Improved Hockey Nicknames, Cheap
In today's
St. Louis Post-Dispatch, columnist Dan O'Neill, who once deservedly got raked over the coals (deservedly so) for getting several St. Louis Blues players' names wrong when he covered them (probably while intoxicated),
pens a laundry list of hockey nicknames and calls it a column.

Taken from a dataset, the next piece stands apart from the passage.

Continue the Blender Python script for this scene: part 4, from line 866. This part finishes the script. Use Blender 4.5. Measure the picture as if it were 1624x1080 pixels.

I have to admit, I've always thought most hockey nicknames were kinda boring. Jamal "Jammer" Mayers? Tyson "Nasher" Nash? Tony "Twister" Twist? Come on, where's the
creativity, the
poetry?
So ever since I have been a Blues fan, I've applied my own nicknames to the players, from afar, of course, since some of those gentlemen are bigger than I am. So hear they are, for your enjoyment:
Last year's crew: |
Player
| Nickname
| Reason |
Eric Boguniecki
| Bug-on-the-windshield
| He's a little guy, and sometimes when he throws a check on a bigger player, he looks
like one. |
Petr Cajanek
| Bionic
| Rhymes, almost, with Cajanek. |
Dallas Drake
| Ducky
| A drake's a male duck. Must I draw a picture? |
Reed Low
| Beaver
| He has a prominent overbite. Don't tell him I said so. |
Steve Martins
| Harvard
| He went there. |
Jamal Mayers
| Gunboat
| Tough and fast. |
Scott Mellanby
| Hawk
| Mellanby, especially when he's got his helmet on, looks like the guy from
Buck Rogers
in the 25th Century. |
Keith Tkachuk
| Ka-Ching!
| He makes a lot of money. |
Barret Jackman
| Bert
| Heavy brows, high forehead, who else could it be? |
Alexander Khavonov
| Never
| Never Khavanov. Come on, it sounds cool. |
Chris Pronger
| Cap'n Happy
| Grant Fuhr started it. |
Bryce Salvador
| Kermit
| He looks kinda like Kermit the Frog. |
Brent Johnson
| Big
| Roman Turek was "Large." |
Old friends: |
Scott Young
| Walleye
| Television cameras often caught him gasping and with an eye on the jumbotron, making
him look like a fish. |
Scott Pellerin
| Droopy
| He looks kinda droopy, even when he smiles. |
Tyson Nash
| Pinball
| His playing style was to crash from one opponent to the next. |
Michal Handzus
| The Zusinator
| The guy was a machine, and he never smiled. |
Lubos Bartecko
| The Wolf
| Lubos is kinda like lupus, which.... ah, screw it, it's too scholarly to
explain. |
Aren't those much cooler than what the hockey players themselves use? Perhaps the NHLPA can hire me as an official Alternate Collquial Designation Originator or something.